The article aims to explore the link between corporate crises and decisions about employee participation in the context of the global financial crisis (GFC).
Abstract
Purpose
The article aims to explore the link between corporate crises and decisions about employee participation in the context of the global financial crisis (GFC).
Design/methodology/approach
The authors complement Weick's sensemaking perspective with some distinctions taken from social systems theory. The paper examines the influence of a communicated corporate crisis on decisions regarding employee participation in two German companies over a two‐year period immediately following the outbreak of the GFC.
Findings
The meaning of a communicated and enacted corporate crisis sets a company in a state of alert and provokes some distinctive reactions.

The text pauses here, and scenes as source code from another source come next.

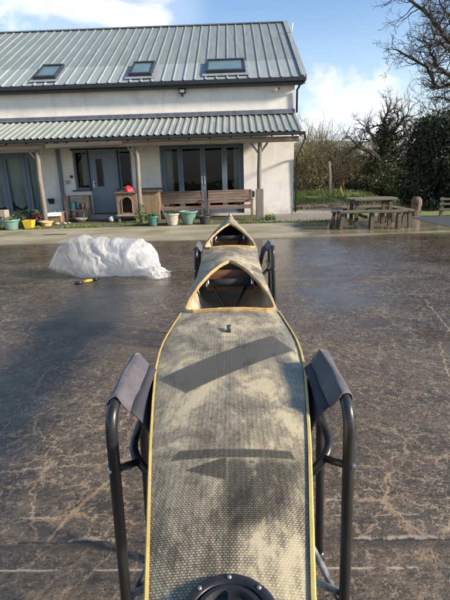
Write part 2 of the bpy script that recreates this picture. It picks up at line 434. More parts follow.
M['bed'] = noisy('mossy_bed', (0.05, 0.042, 0.028), (0.13, 0.12, 0.06), 5, 0.95, bump=0.8, bdist=0.03, c=(0.10, 0.14, 0.03), cscale=3, coord='Object')
M['gravel'] = noisy('gravel', (0.12, 0.105, 0.085), (0.33, 0.30, 0.26), 26, 0.9, detail=8, bump=1.0, bdist=0.03, c=(0.16, 0.15, 0.09), cscale=0.8)
M['asphalt'] = noisy('dark_asphalt', (0.035, 0.04, 0.047), (0.06, 0.066, 0.075), 30, 0.7, bump=0.5)
M['land'] = noisy('rough_grass', (0.055, 0.085, 0.02), (0.13, 0.15, 0.05), 1.2, 0.95, detail=8, bump=0.7, bdist=0.05, c=(0.13, 0.10, 0.05), cscale=0.35)
M['bank'] = noisy('bank_grass', (0.085, 0.14, 0.03), (0.17, 0.21, 0.06), 3, 0.95, detail=8, bump=0.8, bdist=0.05, c=(0.15, 0.11, 0.06), cscale=0.8)
M['hill'] = noisy('hill_fields', (0.17, 0.185, 0.145), (0.25, 0.26, 0.20), 0.015, 0.95, detail=3, c=(0.15, 0.15, 0.14), cscale=0.03)


# woven kayak deck
def poly_mask(t, x, y, pts, w=0.004):
    """soft mask of a convex polygon (counter-clockwise points)"""
    out = None
    for i in range(len(pts)):
        (x0, y0), (x1, y1) = pts[i], pts[(i + 1) % len(pts)]
        L = math.hypot(x1 - x0, y1 - y0)
        nx, ny = -(y1 - y0) / L, (x1 - x0) / L
        d = t.math('ADD', t.math('MULTIPLY', x, nx), t.math('MULTIPLY', y, ny))
        d = t.math('SUBTRACT', d, nx * x0 + ny * y0)
        mk = t.ss(d, -w, w)
        out = mk if out is None else t.math('MULTIPLY', out, mk)
    return out


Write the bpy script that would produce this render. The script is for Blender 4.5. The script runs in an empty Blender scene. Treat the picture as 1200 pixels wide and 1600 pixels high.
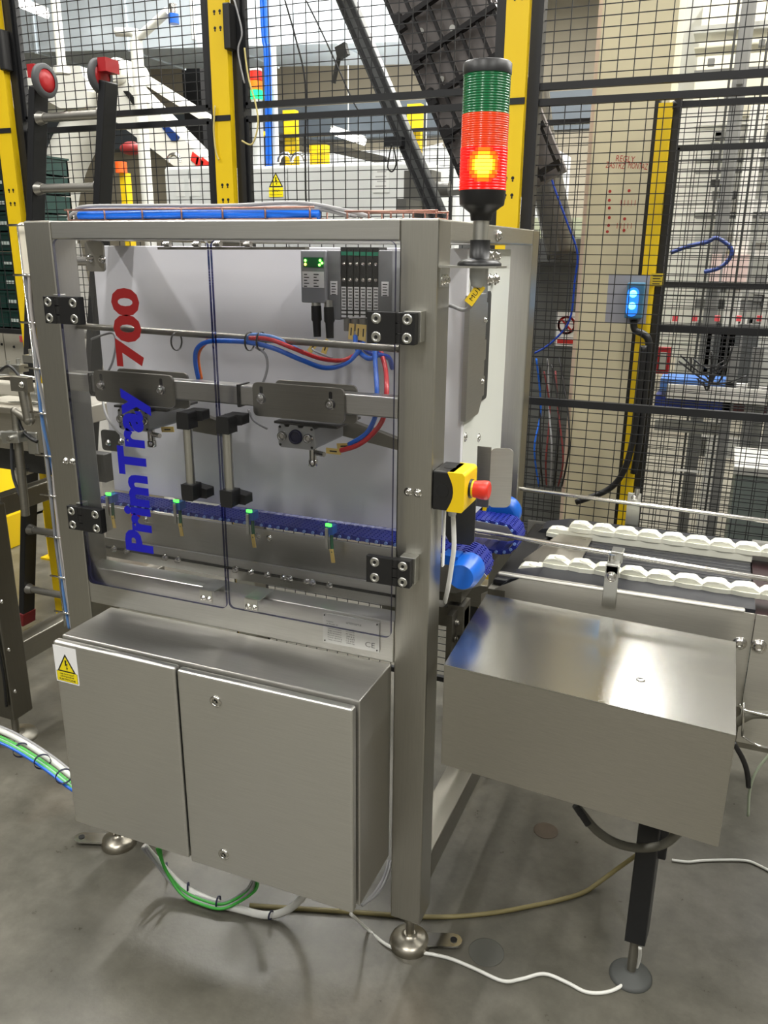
import bpy, math, random
from mathutils import Vector, Matrix
random.seed(7)
SC = bpy.context.scene
COL = SC.collection
# ------------------------------------------------------------------ camera
CAM = Vector((0.5309, -1.5725, 1.7274))
RIGHT = Vector((0.9254946, 0.37865677, 0.0088765))
UP = Vector((-0.12242624, 0.27688634, 0.95307175))
FWD = Vector((-0.35842929, 0.88314948, -0.30261434))
FOC = 1283.3
cd = bpy.data.cameras.new('camera'); cam = bpy.data.objects.new('camera', cd); COL.objects.link(cam)
cd.sensor_fit = 'HORIZONTAL'; cd.sensor_width = 36; cd.lens = 36 * FOC / 1200
cd.clip_start = .05; cd.clip_end = 100
_m = Matrix((RIGHT, UP, -FWD)).transposed().to_4x4(); _m.translation = CAM
cam.matrix_world = _m
SC.camera = cam
# ------------------------------------------------------------------ world, exposure, hall lights
SC.view_settings.view_transform = 'Standard'; SC.view_settings.look = 'None'
SC.view_settings.gamma = 1; SC.view_settings.use_curve_mapping = False
SC.view_settings.exposure = -0.12
W = bpy.data.worlds.new('hall_air'); SC.world = W; W.use_nodes = True
W.node_tree.nodes['Background'].inputs[0].default_value = (0.82, 0.83, 0.83, 1)
W.node_tree.nodes['Background'].inputs[1].default_value = 0.95

def area(name, loc, size, power, rot=(0, 0, 0), color=(1, .98, .93)):
    l = bpy.data.lights.new(name, 'AREA'); l.shape = 'RECTANGLE'; l.size, l.size_y = size
    l.energy = power * 1.35; l.color = color
    o = bpy.data.objects.new(name, l); COL.objects.link(o); o.location = loc; o.rotation_euler = rot
    return o
CEIL = 5.2
for i, (x, y, p) in enumerate([(-.1, 4.6, 85), (-.1, 7.4, 150), (-3.2, 4.6, 210), (-3.2, 7.4, 200), (3.0, 4.6, 210), (3.0, 7.4, 180),
                              (-3.2, 1.2, 130), (3.2, .6, 130), (1.5, 2.75, 230), (-1.6, 2.4, 120), (.2, 1.2, 70), (-3.2, -2.4, 130), (2.6, -2.8, 120), (-.4, -3.4, 135)]):
    area('hall_light', (x, y, CEIL - .12), (.22, 2.2), p)  # unseen ceiling lamps; the one by the assembly machine is added to brighten it

# ------------------------------------------------------------------ helpers
def at(u, v, **k):
    """point of the place seen at photo position (u, v) lying on the plane x=, y= or z="""
    d = FWD + RIGHT * ((u - 600) / FOC) - UP * ((v - 800) / FOC)
    a, val = list(k.items())[0]; i = 'xyz'.index(a)
    return CAM + d * ((val - CAM[i]) / d[i])

def V(*a): return Vector(a)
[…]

These include an accentuation of a traditional hierarchical style of decision making and an authoritarian leadership style, some distinctive key personnel changes, and a strong orientation towards senior management. Any reforms of immaterial employee participation are rejected and the institutions that represent employees engage in a passive co‐management.
Practical implications
The authors’ findings highlight the importance for companies of introducing a formal crisis management system before a crisis occurs, which provides the chance to safeguard a balance of centralization and decentralization in the decision‐making process during crises.
Originality/value
The study offers some novel insights about the meaning of crisis and of employee participation as well as about how these meanings affect decision‐making processes.